At most, consensus on the policies will last until the department receives public comment. At that point, the department has to review and respond to those comments and can make changes to the regulations.
“Consensus doesn’t get you that much. The department could, and has in the past, completely backtracked,” a former Biden official said. “So it will be very telling whether the administration is simply trying to stick with its consensus agreements, or whether the administration is trying to be responsive to the comments they get and set in place rules that are legally defensible, politically sustainable and that will let them implement these rules quickly.”
Beyond the immediate rule-making process, not everyone is as convinced as Kent that these consensus votes are enough to end the game of higher ed policy ping-pong that’s played out over the last 10 years.
The Education Department held three rounds of rule-making sessions over the last four months.
Jessica Blake/Inside Higher Ed
Flores, another former Biden appointee who is now at New America, isn’t so sure that the department would have achieved consensus if they hadn’t used such a “fear-based approach.” As a result, she said, it makes the legitimacy of the agreement “somewhat surface level.”
If these regulations do last, she believes it will be because they are rooted in legislation.
“It won’t be a consensus, per se, that leads to ending the whiplash. It is that we have big legislative changes and those things are hard to change overnight,” Flores explained.
But even then, she noted, the legislation was passed on a rushed schedule through an atypical budget bill without bipartisan support.
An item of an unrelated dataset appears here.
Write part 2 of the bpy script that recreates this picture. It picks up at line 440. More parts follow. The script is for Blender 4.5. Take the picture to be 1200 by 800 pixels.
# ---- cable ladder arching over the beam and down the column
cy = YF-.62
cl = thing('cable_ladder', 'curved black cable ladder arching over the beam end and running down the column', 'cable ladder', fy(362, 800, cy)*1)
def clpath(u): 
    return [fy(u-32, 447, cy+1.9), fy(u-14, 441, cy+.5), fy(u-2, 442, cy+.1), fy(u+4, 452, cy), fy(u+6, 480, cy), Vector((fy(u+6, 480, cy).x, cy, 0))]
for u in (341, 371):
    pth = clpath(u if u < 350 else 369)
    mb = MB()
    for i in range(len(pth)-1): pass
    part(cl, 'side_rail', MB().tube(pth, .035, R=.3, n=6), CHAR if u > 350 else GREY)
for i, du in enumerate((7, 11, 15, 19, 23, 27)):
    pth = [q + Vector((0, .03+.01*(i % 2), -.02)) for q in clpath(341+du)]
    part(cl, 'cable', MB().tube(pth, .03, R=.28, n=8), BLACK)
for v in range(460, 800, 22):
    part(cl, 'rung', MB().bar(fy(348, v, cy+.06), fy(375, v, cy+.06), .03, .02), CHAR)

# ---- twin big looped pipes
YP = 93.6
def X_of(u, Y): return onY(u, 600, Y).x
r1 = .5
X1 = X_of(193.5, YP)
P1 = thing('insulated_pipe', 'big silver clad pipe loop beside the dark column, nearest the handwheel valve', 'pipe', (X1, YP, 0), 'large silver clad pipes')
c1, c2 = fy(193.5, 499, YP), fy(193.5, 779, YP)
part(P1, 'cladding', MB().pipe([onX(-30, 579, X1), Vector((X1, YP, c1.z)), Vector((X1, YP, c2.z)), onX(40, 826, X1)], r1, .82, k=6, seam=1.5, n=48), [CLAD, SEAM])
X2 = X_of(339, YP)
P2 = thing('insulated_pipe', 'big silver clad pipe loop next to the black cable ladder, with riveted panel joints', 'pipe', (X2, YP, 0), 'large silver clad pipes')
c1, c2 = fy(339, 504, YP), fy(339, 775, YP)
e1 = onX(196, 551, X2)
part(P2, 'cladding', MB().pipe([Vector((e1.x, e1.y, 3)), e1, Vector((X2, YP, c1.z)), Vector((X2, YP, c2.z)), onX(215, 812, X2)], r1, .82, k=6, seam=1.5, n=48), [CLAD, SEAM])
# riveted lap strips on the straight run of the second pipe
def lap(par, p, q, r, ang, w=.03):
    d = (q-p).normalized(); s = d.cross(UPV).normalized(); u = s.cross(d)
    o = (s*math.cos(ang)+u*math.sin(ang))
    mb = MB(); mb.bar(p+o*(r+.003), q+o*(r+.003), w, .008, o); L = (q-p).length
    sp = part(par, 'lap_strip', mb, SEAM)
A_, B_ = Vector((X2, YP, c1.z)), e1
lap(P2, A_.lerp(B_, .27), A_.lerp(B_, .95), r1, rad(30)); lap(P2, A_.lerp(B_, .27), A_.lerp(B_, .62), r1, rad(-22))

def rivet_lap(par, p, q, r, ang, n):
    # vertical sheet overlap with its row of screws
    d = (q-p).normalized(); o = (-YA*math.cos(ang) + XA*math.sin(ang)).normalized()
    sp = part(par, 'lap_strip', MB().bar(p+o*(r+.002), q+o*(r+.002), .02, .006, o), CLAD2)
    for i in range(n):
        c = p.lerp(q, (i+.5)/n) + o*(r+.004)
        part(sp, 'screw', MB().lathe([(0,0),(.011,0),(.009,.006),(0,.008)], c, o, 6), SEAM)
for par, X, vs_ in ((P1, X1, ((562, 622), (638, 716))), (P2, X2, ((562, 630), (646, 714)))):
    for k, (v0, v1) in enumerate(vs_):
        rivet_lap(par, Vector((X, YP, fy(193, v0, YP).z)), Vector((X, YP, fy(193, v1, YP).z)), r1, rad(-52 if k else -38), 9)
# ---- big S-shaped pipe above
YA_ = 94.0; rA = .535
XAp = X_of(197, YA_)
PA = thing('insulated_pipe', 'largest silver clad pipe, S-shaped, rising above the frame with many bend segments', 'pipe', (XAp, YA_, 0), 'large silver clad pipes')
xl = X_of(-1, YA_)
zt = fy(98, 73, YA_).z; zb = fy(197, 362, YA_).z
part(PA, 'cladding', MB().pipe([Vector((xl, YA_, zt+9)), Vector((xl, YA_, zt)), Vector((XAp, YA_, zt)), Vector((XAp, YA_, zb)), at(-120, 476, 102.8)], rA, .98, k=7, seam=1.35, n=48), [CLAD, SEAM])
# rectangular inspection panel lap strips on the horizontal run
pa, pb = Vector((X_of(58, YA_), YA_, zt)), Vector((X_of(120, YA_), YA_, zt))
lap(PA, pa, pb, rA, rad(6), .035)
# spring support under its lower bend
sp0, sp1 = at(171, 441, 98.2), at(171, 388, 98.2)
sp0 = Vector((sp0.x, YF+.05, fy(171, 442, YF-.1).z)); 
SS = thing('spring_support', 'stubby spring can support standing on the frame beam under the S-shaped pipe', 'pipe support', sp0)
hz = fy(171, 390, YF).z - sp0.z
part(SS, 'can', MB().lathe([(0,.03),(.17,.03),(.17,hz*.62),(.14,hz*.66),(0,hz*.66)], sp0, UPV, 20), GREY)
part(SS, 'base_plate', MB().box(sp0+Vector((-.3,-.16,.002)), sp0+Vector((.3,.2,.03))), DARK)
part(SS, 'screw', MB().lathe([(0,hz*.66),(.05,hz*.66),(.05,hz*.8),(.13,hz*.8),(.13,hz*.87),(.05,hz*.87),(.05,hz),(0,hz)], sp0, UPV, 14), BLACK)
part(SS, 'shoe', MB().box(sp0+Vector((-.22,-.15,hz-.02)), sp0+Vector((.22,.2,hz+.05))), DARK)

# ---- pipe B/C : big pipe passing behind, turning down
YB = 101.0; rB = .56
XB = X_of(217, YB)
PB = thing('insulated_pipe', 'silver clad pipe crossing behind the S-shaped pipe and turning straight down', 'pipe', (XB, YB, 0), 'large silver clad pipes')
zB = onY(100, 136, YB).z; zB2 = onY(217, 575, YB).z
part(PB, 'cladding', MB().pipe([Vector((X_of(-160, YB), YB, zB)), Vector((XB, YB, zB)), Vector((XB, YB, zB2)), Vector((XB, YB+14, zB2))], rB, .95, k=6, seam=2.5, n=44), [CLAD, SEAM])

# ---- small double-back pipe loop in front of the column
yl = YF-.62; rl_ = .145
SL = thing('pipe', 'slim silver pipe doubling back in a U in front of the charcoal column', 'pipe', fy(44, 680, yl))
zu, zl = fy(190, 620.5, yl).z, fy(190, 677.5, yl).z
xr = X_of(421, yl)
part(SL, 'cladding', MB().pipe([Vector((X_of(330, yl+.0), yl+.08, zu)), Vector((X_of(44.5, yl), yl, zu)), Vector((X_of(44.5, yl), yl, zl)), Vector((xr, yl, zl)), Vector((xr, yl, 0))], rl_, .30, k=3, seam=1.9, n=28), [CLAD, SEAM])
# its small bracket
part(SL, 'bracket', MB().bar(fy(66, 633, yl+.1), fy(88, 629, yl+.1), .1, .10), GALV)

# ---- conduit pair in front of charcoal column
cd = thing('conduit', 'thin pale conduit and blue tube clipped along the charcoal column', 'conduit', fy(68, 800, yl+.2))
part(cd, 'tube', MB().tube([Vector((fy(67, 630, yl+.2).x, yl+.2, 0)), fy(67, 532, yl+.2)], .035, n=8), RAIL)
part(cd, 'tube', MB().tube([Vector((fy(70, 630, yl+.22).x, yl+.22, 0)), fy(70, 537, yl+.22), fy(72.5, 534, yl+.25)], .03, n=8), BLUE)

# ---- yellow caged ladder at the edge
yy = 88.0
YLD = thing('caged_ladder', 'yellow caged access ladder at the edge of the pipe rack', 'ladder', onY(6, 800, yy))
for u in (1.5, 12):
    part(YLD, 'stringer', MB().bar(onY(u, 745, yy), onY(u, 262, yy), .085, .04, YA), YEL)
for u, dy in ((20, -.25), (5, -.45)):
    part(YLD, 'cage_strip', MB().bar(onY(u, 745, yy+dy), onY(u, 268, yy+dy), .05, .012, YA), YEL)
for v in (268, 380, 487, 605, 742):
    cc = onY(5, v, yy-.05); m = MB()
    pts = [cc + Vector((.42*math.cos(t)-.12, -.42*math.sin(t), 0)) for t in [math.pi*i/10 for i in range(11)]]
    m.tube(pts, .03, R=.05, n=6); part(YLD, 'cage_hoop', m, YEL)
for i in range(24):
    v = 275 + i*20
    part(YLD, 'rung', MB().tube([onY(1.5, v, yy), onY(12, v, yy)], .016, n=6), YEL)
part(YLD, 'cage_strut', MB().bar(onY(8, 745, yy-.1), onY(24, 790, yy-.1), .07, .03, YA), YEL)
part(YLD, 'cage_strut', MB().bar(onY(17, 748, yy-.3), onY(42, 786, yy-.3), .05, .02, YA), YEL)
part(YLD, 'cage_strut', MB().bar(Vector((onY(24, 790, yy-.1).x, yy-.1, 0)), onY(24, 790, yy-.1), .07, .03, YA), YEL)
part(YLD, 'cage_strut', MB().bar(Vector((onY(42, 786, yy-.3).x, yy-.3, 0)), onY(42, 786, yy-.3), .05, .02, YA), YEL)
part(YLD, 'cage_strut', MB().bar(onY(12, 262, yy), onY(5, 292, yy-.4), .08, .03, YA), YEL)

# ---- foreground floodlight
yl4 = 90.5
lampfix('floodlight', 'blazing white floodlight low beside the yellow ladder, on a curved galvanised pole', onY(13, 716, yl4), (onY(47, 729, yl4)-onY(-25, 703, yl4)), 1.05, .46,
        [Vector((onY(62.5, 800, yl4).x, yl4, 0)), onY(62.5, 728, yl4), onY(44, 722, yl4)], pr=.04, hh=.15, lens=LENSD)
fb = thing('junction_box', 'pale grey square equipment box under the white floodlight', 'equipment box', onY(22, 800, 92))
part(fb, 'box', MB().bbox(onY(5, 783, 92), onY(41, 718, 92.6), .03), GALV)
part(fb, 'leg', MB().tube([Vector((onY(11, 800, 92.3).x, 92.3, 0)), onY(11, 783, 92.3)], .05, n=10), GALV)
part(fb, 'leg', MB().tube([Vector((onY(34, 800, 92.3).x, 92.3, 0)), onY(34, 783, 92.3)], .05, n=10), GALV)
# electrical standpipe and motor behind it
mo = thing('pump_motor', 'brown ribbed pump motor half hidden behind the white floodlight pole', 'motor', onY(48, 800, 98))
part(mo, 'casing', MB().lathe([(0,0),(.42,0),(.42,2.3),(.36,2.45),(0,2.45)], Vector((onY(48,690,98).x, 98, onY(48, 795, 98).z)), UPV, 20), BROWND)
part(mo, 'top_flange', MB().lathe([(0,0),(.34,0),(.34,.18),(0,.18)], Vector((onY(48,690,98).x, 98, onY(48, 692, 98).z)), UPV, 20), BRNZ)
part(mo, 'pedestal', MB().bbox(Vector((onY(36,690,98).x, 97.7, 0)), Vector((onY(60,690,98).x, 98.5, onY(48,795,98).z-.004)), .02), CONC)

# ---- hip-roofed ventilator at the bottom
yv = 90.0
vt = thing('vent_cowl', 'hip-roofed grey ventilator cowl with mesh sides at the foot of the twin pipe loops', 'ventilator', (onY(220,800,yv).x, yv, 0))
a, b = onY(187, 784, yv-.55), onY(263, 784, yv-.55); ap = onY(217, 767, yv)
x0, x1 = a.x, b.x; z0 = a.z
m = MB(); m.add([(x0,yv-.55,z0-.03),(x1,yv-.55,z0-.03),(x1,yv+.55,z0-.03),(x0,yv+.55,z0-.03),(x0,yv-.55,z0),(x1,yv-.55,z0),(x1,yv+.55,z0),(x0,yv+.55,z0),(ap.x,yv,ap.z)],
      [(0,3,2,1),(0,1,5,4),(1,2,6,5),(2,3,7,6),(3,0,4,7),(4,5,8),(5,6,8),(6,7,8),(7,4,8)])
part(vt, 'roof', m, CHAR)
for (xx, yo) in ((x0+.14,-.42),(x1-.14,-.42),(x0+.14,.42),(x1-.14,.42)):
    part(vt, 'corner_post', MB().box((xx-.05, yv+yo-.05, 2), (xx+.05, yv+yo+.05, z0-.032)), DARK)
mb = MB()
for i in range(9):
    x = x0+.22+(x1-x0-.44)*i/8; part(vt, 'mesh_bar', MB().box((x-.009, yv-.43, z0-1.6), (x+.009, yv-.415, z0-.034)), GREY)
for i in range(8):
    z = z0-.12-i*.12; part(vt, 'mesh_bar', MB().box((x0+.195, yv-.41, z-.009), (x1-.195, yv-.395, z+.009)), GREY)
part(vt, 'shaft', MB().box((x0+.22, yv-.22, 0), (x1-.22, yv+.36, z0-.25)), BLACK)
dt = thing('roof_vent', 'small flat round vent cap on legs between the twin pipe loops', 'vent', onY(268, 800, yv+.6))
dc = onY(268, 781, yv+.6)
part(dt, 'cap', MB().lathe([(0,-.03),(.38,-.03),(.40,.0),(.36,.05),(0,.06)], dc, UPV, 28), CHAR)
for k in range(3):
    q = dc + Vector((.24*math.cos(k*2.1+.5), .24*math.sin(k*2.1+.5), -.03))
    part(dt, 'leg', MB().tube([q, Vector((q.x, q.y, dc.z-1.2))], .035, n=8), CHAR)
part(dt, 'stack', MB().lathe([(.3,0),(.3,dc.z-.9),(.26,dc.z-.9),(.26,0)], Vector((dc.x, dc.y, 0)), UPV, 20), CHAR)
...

If Democrats win back power on the Hill, there could be future legislation to tweak the reforms. In the meantime, she said, the department’s approach, which included little opportunity or consideration for public feedback, could lead to legal challenges.
A group of bipartisan lawmakers has already introduced legislation that would adjust the programs eligible for loan caps, following significant pushback from nurses and other health-care professionals who were not deemed professional and placed in the lower bracket.
“I’d expect a legal challenge on the professional definition as soon as the rule is finalized, which will lead these questions to kind of linger and might delay implementation down the line,” Flores said.